AN OPEN LETTER TO GEORGE W. BUSH AND TONY BLAIR
Dear President Bush and Prime Minister Blair,
The nuclear threat from Iran and North Korea becomes ever more imminent, genocide goes unchecked in the Sudan, and the war against Islamic militancy rages across the globe. In these circumstances to suggest that the Israel-Palestine conflict is the most pressing issue of the day, and its solution (by way of creating a Palestinian State) the highest of all priorities to be addressed, is - if you will forgive my presumption in saying so - a preposterous proposition.
At this critical stage, the time has come for an honest and realistic assessment of the problems facing the democratic nations of the world.
For your own sakes as well as for ours free yourself from the shackles of conventional thinking. The Arabists of the State Department and the Foreign Office live in a bygone era, and old Europe is cynical and corrupt. Don’t heed their advice. You will neither gain Europe’s favour nor buy off the hostility of international Islamic militants (and the Arab states that openly or tacitly support them) by sacrificing Israel on the altar of appeasement. Nor will you be doing the Palestinians a favour by prematurely thrusting the forms of statehood upon a people in no way ready for its democratic substance. Abandon the shibboleth that somehow a Palestinian State at this time will contribute to a more stable and democratic Middle East, or a safer world.
Israel is a democratic state anxious to live in peace and harmony with its neighbours. We are prepared for peace, but not for suicide. The vision of two states living side-by-side in peace depends upon the establishment of a Palestinian leadership prepared to replace a despotic and corrupt oligarchy with true democracy, one willing to live in peace, capable of controlling the terrorists in its midst, one determined to convince its people that the Jewish State of Israel is legitimate and here to stay. There is no prospect of such a leadership emerging in the immediate future, and re-educating the Palestinian people for peace and amity, after decades of incitement to hate and violence, is the task of at least a generation. Therefore, a two-state solution to the Middle East conflict is, for this generation at least, not a realistic vision but an illusion, a pipe-dream.

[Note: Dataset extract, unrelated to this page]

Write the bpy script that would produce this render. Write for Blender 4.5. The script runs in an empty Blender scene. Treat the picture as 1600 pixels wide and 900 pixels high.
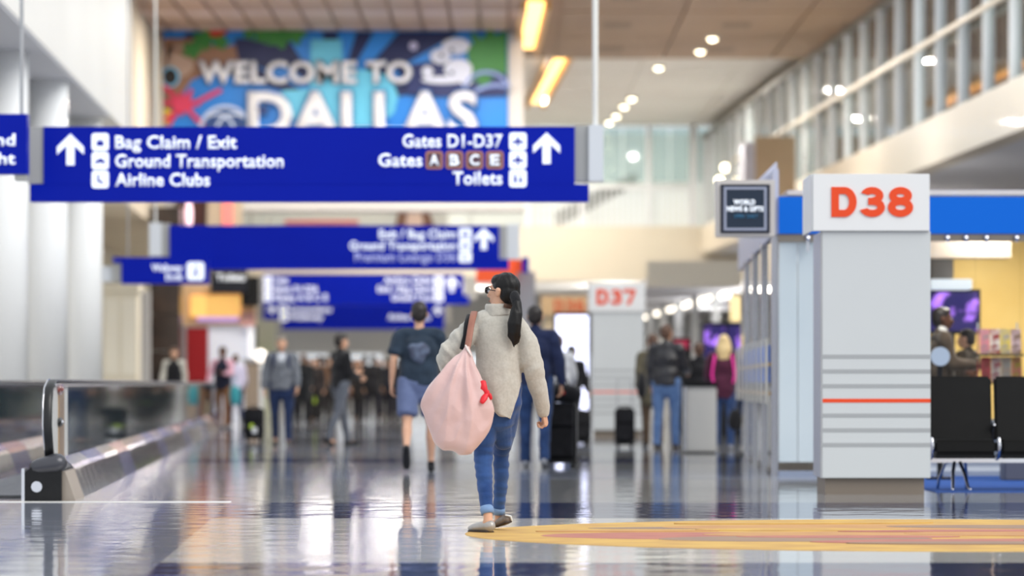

The departure of Arafat does not alter this conclusion, at least not in the foreseeable future. Putting one’s faith in veteran Arafat loyalists like Abu Mazen and Abu Ala, in ruthless strong-men like Mohammed Dahlan or the convicted multiple-murderer Marwan Barghouti, is like entrusting post-Hitler Germany to Goering or Eichman. There may be some moderates in Palestine, but there is no moderate leadership waiting or able to take over. Transition from despotism to democracy is not an instant process. Post-war Germany and Japan, after the elimination of the entire tainted leadership, and under the tutelage and supervision of the Allied Forces, were guided and educated towards responsible democracy over a long period. The transition in the Soviet Union from Stalin to perestroika and glasnost took decades. For both Israel and the Palestinians – and eventually for the free world - ‘Statehood Now’ will prove to be as dangerous and costly a myth as ‘Peace Now’ has been!
. Premature statehood is not the solution of the Middle East conflict, but the creation of a new problem of infinitely more perilous dimensions.
The Israelites wandered in the wilderness for forty years, before a generation arose that was fit to enter the Promised Land. The Jews of Palestine developed the instruments of democratic governance for thirty years under the Mandate, before the Zionist enterprise matured and evolved into the State of Israel. The Palestinians need at least as long a period of tutelage and maturation before the concept of a democratic viable and independent Palestinian State can become a reality. To dream of a state may be a starting point, but to achieve statehood demands a learning process, a process of self-assessment and re-education, a willingness to take moral and practical responsibility, a transformation from violence to constructive work, and a long period of reconciliation, both internal and external.
Independence must be deserved, prepared for, earned.
Too much time and energy has been wasted, and too much blood has been spilt, in the fruitless pursuit of a viable two-state solution. This fixation has been at the cost of searching for more creative and realistic alternatives. For all our sakes turn your thoughts and efforts in new and more constructive directions. If you will it, they are there to be found.